London College of Fashion moved to a purpose-built campus at East Bank in 2023, as a core member of the cultural quarter at the Queen Elizabeth Olympic Park, a unique collaboration between world-leading universities, arts, and culture institutions.
As one of six UAL Colleges, LCF contributed to the REF 2021, where UAL’s research was assessed as being World Leading and international, and ranked in the Power ranking for the Unit of Assessment; Art and Design: History, Practice and Theory.
Felicity Colman is the Dean of Research and Knowledge Exchange at London College of Fashion.
Professor Joanne Begiato is the Associate Dean of Research at London College of Fashion.
Our researchers work across multiple fields producing new material knowledge and analyses of past and present cultures within the UK and around the world. Our researchers form a community of writers and makers, expressing and disseminating research across a range of visual and cultural forms. This research spans a variety of material practices, including textiles design and development, marketing, retail, psychology practices for modelling user behaviours, and the cosmetic sciences. Through engagement with professional practices across the creative industries, LCF’s research community strives to develop new methodologies that are useful across interdisciplinary domains.
The college engages fashion as a broad platform that denotes a whole system of material production, consumption, and economy in pre- and post-industrial societies. Globally, the fashion industry is one of the top contributors to massive ecological damage to the planet; with harmful processes and a wasteful use of resources. However, it is also generative of new modes of identity formation, visualisation practices, and inventive green technologies. Each of these arenas requires new ethical approaches, methodologies, and public policies, to address the startling world changes in social behaviour. In this sense, at the college we approach fashion as not only “people, planet, [and societal] profit” (Elkington, 1995), but involves a more complex set of processes. Our community engages with fashion as:
To realise this work, LCF engages in research into the visual cultural, social, and historical fields that contribute to what social platforms, such as fashion, perform. These include the disciplinary fields that emerge from the history and philosophy of visual and fine arts (photography, film, drawing, sculpture); critical theory and cultural studies; fashion theoretical studies; costume; scenography; performance; and fashion business research; the latter being a relatively new field, developing from interdisciplinary research which combines psychology, statistics, marketing, management, and cosmetic science. LCF research is informed by and contributes to UAL Research Strategy 2023-2028: Changing the world through our creative endeavour.
The traditional making-disciplines also form the foundation for research practice at the college, investigating aspects of artisanal making, textile crafts, bespoke tailoring. Our research develops methods that produce new ways of engaging with historical artefacts and archives, by disrupting disciplinary canons and augmenting with alternative histories, and models for making.
New research methods engage technological changes that affect both users and consumers of aesthetic and cultural frameworks.

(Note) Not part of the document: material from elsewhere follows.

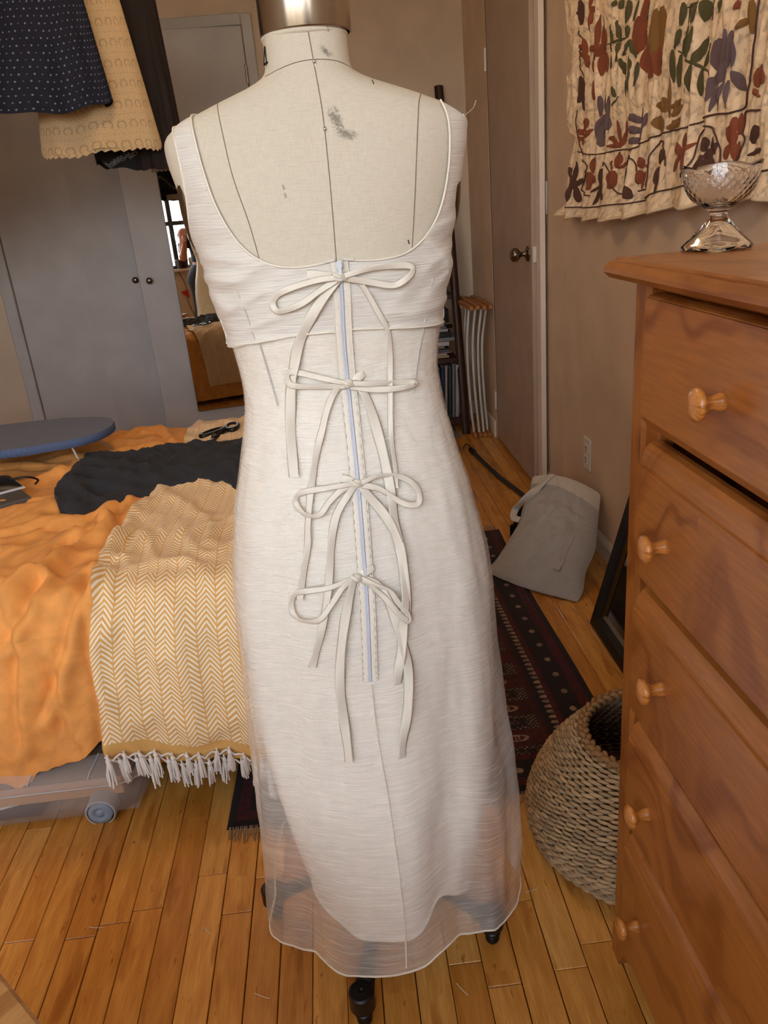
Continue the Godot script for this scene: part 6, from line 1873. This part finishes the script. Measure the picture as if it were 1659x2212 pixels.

Our research into the cultural logics of unsustainable industries, both in the real-world and navigating the boundaries of the metaverse, reframe the traditional business models. This includes reframing topics for understanding media, communication, semiotic theory, small and medium enterprises, and large-scale industries.
Research at the college takes multiple forms, with practitioners – writers, makers, theorists – all taking the common approach of thinking differently about the creative practices of making, and writing, of engaging with materials, and all bringing together an intersectional approach to fashion and technological platforms by questioning the formation of identities, and regarding each other and the resources of the world, with care.